A standing-room-only crowd filled the Courtenay Museum last month for the launch of San Josef, a historical novel by Harold Macy, a Merville writer.
“It exceeded everyone’s expectations. We sold all the copies we had in stock and ordered more,” said Evelyn Gillespie from Laughing Oyster Book Shop.
The launch was opened by another local author, Paula Wild.
“San Josef is a deep and sometimes dark novel where hope goes astray but is never lost.

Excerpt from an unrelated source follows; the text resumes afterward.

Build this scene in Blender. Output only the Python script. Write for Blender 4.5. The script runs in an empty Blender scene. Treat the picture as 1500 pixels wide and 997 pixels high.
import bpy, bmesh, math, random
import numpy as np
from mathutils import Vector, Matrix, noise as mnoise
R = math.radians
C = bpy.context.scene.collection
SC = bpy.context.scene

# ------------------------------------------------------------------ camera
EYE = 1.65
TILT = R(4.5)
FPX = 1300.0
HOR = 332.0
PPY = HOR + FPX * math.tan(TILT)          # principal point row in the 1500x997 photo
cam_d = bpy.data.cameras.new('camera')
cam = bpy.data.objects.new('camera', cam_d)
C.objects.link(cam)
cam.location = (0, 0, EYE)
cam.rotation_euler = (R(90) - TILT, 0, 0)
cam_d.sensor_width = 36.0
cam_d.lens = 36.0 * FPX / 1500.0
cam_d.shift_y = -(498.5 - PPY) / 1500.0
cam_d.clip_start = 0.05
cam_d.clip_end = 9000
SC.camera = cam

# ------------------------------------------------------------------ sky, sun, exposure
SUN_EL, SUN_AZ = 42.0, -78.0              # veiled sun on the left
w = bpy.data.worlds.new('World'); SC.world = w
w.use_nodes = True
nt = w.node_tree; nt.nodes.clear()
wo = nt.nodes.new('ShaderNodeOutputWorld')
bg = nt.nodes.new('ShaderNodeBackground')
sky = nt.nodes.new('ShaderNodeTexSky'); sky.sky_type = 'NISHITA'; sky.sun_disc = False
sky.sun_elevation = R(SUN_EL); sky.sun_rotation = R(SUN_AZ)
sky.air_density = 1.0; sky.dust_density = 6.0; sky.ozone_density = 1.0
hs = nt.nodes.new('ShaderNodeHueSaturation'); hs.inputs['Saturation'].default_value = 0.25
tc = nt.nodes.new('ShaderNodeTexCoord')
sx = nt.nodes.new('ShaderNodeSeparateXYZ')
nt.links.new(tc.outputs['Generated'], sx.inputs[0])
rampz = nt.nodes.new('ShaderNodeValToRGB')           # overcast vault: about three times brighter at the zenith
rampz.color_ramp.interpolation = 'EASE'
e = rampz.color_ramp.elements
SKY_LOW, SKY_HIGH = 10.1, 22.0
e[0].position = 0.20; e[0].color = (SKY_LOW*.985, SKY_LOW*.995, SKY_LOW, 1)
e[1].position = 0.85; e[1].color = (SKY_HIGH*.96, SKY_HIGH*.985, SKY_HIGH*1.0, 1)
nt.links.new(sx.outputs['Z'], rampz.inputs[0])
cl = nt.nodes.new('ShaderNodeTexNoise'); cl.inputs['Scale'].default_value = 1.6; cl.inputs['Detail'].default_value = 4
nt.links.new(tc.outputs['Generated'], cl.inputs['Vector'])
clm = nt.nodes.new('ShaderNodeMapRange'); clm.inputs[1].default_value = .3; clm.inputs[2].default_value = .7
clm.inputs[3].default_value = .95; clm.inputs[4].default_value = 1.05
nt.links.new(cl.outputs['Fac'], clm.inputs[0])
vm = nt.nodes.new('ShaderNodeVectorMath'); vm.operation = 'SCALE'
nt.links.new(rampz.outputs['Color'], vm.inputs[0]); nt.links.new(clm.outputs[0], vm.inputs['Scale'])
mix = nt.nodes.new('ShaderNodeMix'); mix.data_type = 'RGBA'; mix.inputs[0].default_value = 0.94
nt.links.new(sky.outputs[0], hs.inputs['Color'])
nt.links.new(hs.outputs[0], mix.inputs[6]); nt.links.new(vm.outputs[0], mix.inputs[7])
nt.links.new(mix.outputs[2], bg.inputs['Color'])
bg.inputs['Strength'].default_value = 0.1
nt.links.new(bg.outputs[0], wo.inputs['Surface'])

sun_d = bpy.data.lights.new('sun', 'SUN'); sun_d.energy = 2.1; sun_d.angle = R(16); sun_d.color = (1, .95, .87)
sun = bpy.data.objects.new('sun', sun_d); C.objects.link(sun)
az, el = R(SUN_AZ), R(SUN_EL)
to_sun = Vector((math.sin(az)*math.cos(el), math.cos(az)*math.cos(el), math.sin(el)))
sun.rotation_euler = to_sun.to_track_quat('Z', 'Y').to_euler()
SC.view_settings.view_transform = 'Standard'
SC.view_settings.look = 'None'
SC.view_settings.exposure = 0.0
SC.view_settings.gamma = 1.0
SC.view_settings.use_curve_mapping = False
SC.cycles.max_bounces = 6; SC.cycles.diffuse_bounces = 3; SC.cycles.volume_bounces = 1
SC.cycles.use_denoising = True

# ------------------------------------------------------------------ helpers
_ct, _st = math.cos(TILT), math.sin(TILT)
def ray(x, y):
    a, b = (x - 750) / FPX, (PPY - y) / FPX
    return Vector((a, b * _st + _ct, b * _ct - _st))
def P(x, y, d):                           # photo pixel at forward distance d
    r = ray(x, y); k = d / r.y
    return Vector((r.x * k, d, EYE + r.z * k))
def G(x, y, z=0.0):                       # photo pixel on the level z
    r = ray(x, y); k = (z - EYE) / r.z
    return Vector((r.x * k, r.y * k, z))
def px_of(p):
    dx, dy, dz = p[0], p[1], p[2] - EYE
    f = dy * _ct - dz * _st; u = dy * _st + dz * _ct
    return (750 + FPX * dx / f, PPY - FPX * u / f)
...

The characters are as complex as a spider’s web, the language poetic and the environment a tangible force,” she noted in her recent blog.
The program was a mixture of archival material on the struggling Danish utopian colony in the Cape Scott area in the late 1890s.
Lynn Duncan from Tidewater Press, the publisher, showed pictures of the rugged environment facing the colonists attracted by the capricious promises of the provincial government.
Macy read excerpts from the novel depicting the main characters and the struggles they faced.
“This novel is based on a report from the Times Colonist in 1909. An elderly Confederate refugee from the U.S. Civil War ended up at Coal Harbour working as a watchman. Identified by a passing lumber cruiser from America, he confessed his real identity. What followed has various foggy endings.”
“One says a team of Pinkerton agents from Seattle found him and murdered him in the isolated cabin. My novel takes this and puts him in the Colony and a greatly different fate,” he explained.
The entire article is in the book’s end-pages.